VAT Registration & Compliance
Written in plain language for general understanding. This is educational content, not legal advice. Based on Saudi royal decrees, regulations, and ministerial decisions.
Saudi National Law
What is this right?
Saudi Arabia charges Value Added Tax (VAT) at 15% on most goods and services:
- Mandatory registration: Businesses with annual taxable supplies exceeding SAR 375,000 must register for VAT.
- Voluntary registration: Businesses with supplies between SAR 187,500 and SAR 375,000 can register voluntarily.
- Exempt supplies: Certain items are exempt or zero-rated, including some financial services, residential property rentals, and exports.
- Filing: VAT returns are typically filed monthly (for businesses with annual supplies over SAR 40 million) or quarterly.
- E-invoicing (Fatoora): Businesses must use ZATCA-compliant electronic invoicing for all taxable transactions.
When does it apply?
- Your business has annual taxable supplies above the registration threshold.

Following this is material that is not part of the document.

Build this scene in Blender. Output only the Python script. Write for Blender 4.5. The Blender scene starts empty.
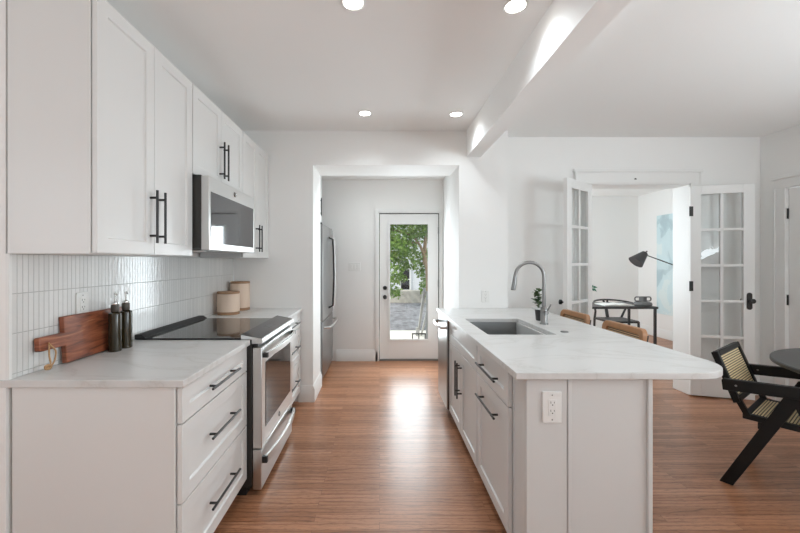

- You sell goods or services in Saudi Arabia.
- You import goods into Saudi Arabia.
What should you do?
- Register on the ZATCA portal if your taxable supplies exceed the threshold.

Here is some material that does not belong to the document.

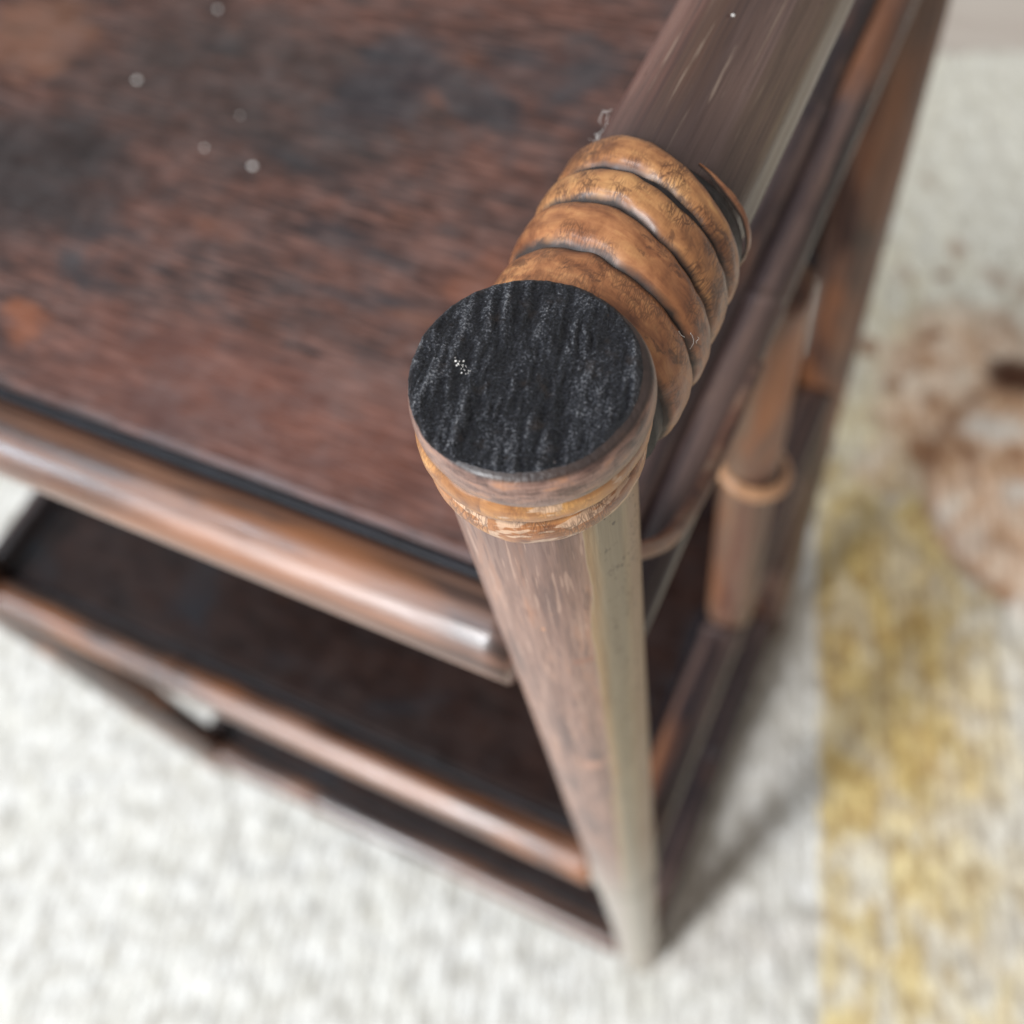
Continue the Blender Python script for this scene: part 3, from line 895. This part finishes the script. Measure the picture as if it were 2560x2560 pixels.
part('rim_ring', ring(lambda a: 0.0142 + 0.00025 * noise.noise(Vector((math.cos(a) * 1.5, math.sin(a) * 1.5, 2))) + 0.0012 * max(0, math.cos(a + 0.35)) ** 0.8, 0.7271, 0.7338, 0.0007, -0.0005), M_RING, post)


def end_cap():
    V, F = [], []
    cx, cy, zt = 0.0007, -0.0005, 0.7341
    nr, na = 150, 420
    rim = []

    def rad(a):
        return 0.01440 * (1 + 0.024 * noise.noise(Vector((math.cos(a) * 1.2 + 3, math.sin(a) * 1.2, 0.5))) + 0.010 * noise.noise(Vector((math.cos(a) * 6, math.sin(a) * 6, 2.5))) + 0.006 * noise.noise(Vector((math.cos(a) * 26, math.sin(a) * 26, 2.5))))
    V.append((cx, cy, zt))
    rdg = [0.0]
    for i in range(1, nr + 1):
        s = i / nr
        for j in range(na):
            a = 2 * math.pi * j / na
            r = rad(a) * s
            x, y = r * math.cos(a), r * math.sin(a)
            wx = x + 0.244 * y + 0.0007 * noise.noise(Vector((x * 160, y * 160, 1)))
            ridg = noise.noise(Vector((wx * 860, y * 120, 3.3)))
            ridg2 = noise.noise(Vector((wx * 1700, y * 420, 7.3)))
            rdg.append(ridg * 0.75 + ridg2 * 0.5 + 0.25 * noise.noise(Vector((x * 900, y * 700, 2))))
            fine = noise.noise(Vector((x * 2600, y * 2600, 1.3))) + 0.7 * noise.noise(Vector((x * 5000, y * 5000, 5.3)))
            broad = noise.noise(Vector((x * 110, y * 110, 9)))
            k = min(1.0, (1 - s) / 0.07)
            z = zt + k * (0.00040 * ridg + 0.00018 * ridg2 + 0.00008 * fine) + 0.00016 * broad
            if s > 0.93:
                q = (s - 0.93) / 0.07
                z -= 0.0006 * q ** 2.5
            V.append((cx + x, cy + y, z))
    for j in range(na):
        F.append((0, 1 + j, 1 + (j + 1) % na))
    for i in range(nr - 1):
        for j in range(na):
            k = (j + 1) % na
            F.append((1 + i * na + j, 1 + (i + 1) * na + j, 1 + (i + 1) * na + k, 1 + i * na + k))
    b = len(V)
    for j in range(na):
        x, y, z = V[1 + (nr - 1) * na + j]
        V.append((cx + (x - cx) * 0.985, cy + (y - cy) * 0.985, 0.7300))
    for j in range(na):
        k = (j + 1) % na
        F.append((1 + (nr - 1) * na + j, b + j, b + k, 1 + (nr - 1) * na + k))
    rdg += [-0.5] * na
    return V, F, rdg


V, F, RDG = end_cap()
cap_o = part('end_cap', (V, F), M_CHAR, post)
cap_o.data.attributes.new('ridge', 'FLOAT', 'POINT').data.foreach_set('value', RDG)
V, F, uv = cane(0.01400, 0.0060, 0.0014, seg=260, prof=14, seed=11, a0=-1.5 * math.pi, a1=0.5 * math.pi)
part('rattan_band', (V, F), M_CANE_B, post, (0.0004, 0, 0.7242), uvs=uv, spin=R(180))
V, F, uv = cane(0.01370, 0.0068, 0.0012, seg=260, prof=14, seed=15, a0=-1.5 * math.pi, a1=0.5 * math.pi)
part('rattan_band', (V, F), M_CANE_F, post, (0.0002, 0, 0.7178), uvs=uv, spin=R(180))


# ------------------------------------------------------------------ dust and lint
def speck(x, y, z, s, label, seed, group='pale dust specks on the top shelf'):
    V, F = [], []
    n1, n2 = 10, 6
    for j in range(n2 + 1):
        ph = -math.pi / 2 + math.pi * j / n2
        for i in range(n1):
            a = 2 * math.pi * i / n1
            d = Vector((math.cos(ph) * math.cos(a), math.cos(ph) * math.sin(a), math.sin(ph)))
            q = s * (1 + 0.5 * noise.noise(d * 1.7 + Vector((seed, 0, 0))))
            V.append((d.x * q * 1.3, d.y * q, d.z * q * 0.5 + s * 0.5))
    for j in range(n2):
        for i in range(n1):
            k = (i + 1) % n1
            F.append((j * n1 + i, j * n1 + k, (j + 1) * n1 + k, (j + 1) * n1 + i))
    thing('dust_speck', label, 'dust speck', (x, y, z), group, mesh('dust_speck', V, F, M_DUST))


ZS = Z1 + 0.0037
speck(-0.2021, 0.1216, ZS, 0.00075, 'bright white dust speck highest towards the left edge of the top shelf', 1)
speck(-0.1455, 0.1010, ZS, 0.00075, 'white dust speck on the top shelf nearest the rattan wrapping', 2)
speck(-0.1610, 0.1180, ZS, 0.00040, 'faint small dust speck between the two bright ones on the top shelf', 3)
speck(-0.1640, 0.1030, ZS, 0.00050, 'greyish dust speck just left of the brightest right hand speck', 4)
speck(-0.1950, 0.1580, ZS, 0.00060, 'pale dust speck near the upper frame edge on the dark top shelf', 5)


speck(0.0010, 0.0735, 0.7288, 0.00024, 'whitish fleck sitting on the big top rail beyond the rattan wrapping', 9, None)


def smudge():
    rnd = random.Random(5)
    V, F = [], []
    for k in range(26):
        t_ = rnd.random()
        cx = -0.0079 + 0.0026 * t_ + rnd.gauss(0, 0.00025)
        cy = -0.0020 - 0.0014 * t_ + rnd.gauss(0, 0.00028)
        q = rnd.choice((0.00004, 0.00005, 0.00006, 0.00008, 0.00012))
        b_ = len(V)
        n = 6
        for j in range(n):
            a = 2 * math.pi * j / n + rnd.random()
            V.append((cx + q * rnd.uniform(.5, 1.4) * math.cos(a), cy + q * rnd.uniform(.5, 1.4) * math.sin(a), 0.73415))
        V.append((cx, cy, 0.73432 + q * 0.6))
        F += [(b_ + j, b_ + (j + 1) % n, b_ + n) for j in range(n)]
    thing('dust_smudge', 'crumbly white dust smudge on the left part of the black post end', 'dust', (0, 0, 0), None, mesh('dust_smudge', V, F, M_DUST))


smudge()


def fibre(pts, r, name, label, seed):
    V, F = [], []
    P = []
    for i in range(len(pts) - 1):
        for k in range(6):
            P.append(Vector(pts[i]).lerp(Vector(pts[i + 1]), k / 6))
    P.append(Vector(pts[-1]))
    for p in P:
        for j in range(5):
            a = 2 * math.pi * j / 5
            V.append((p.x + r * math.cos(a), p.y + r * math.sin(a) * .6, p.z + r * math.sin(a)))
    for i in range(len(P) - 1):
        for j in range(5):
            k = (j + 1) % 5
            F.append((i * 5 + j, i * 5 + k, (i + 1) * 5 + k, (i + 1) * 5 + j))
    return V, F


def lint(name, label, org, n, size, seed):
    rnd = random.Random(seed)
    V, F = [], []
    for k in range(n):
        p = Vector((rnd.uniform(-1, 1), rnd.uniform(-1, 1), rnd.uniform(-.3, .6))) * size * 0.5
        pts = [tuple(p)]
        d = Vector((rnd.uniform(-1, 1), rnd.uniform(-1, 1), rnd.uniform(-.5, 1))).normalized()
        for _ in range(5):
            d = (d + Vector((rnd.uniform(-1, 1), rnd.uniform(-1, 1), rnd.uniform(-1, 1))) * 0.9).normalized()
            p = p + d * size * 0.28
            pts.append(tuple(p))
        v, f = fibre(pts, 0.000028, name, label, seed)
        b = len(V)
        V += v
        F += [tuple(i + b for i in q) for q in f]
    thing(name, label, 'lint', org, None, mesh(name, V, F, M_DUST))


lint('lint_fibre', 'curly tuft of pale lint caught on the inner side of the top rail', (-0.0128, 0.0560, 0.7180), 7, 0.0032, 3)
lint('lint_fibre', 'fine hair stuck to the rattan wrapping right of the black post end', (0.0150, 0.0190, 0.7225), 3, 0.0022, 8)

- Issue compliant tax invoices with all required fields (VAT number, amount, rate, etc.).
- File VAT returns and pay any VAT due by the last day of the month following the tax period.
- Implement the Fatoora e-invoicing system as required by ZATCA.
What should you NOT do?
- Do not charge VAT without registration — collecting VAT without a valid registration number is illegal.
- Do not file late — penalties start at 5% of unpaid VAT and increase with time.
- Do not ignore e-invoicing requirements — non-compliance can result in fines starting at SAR 5,000.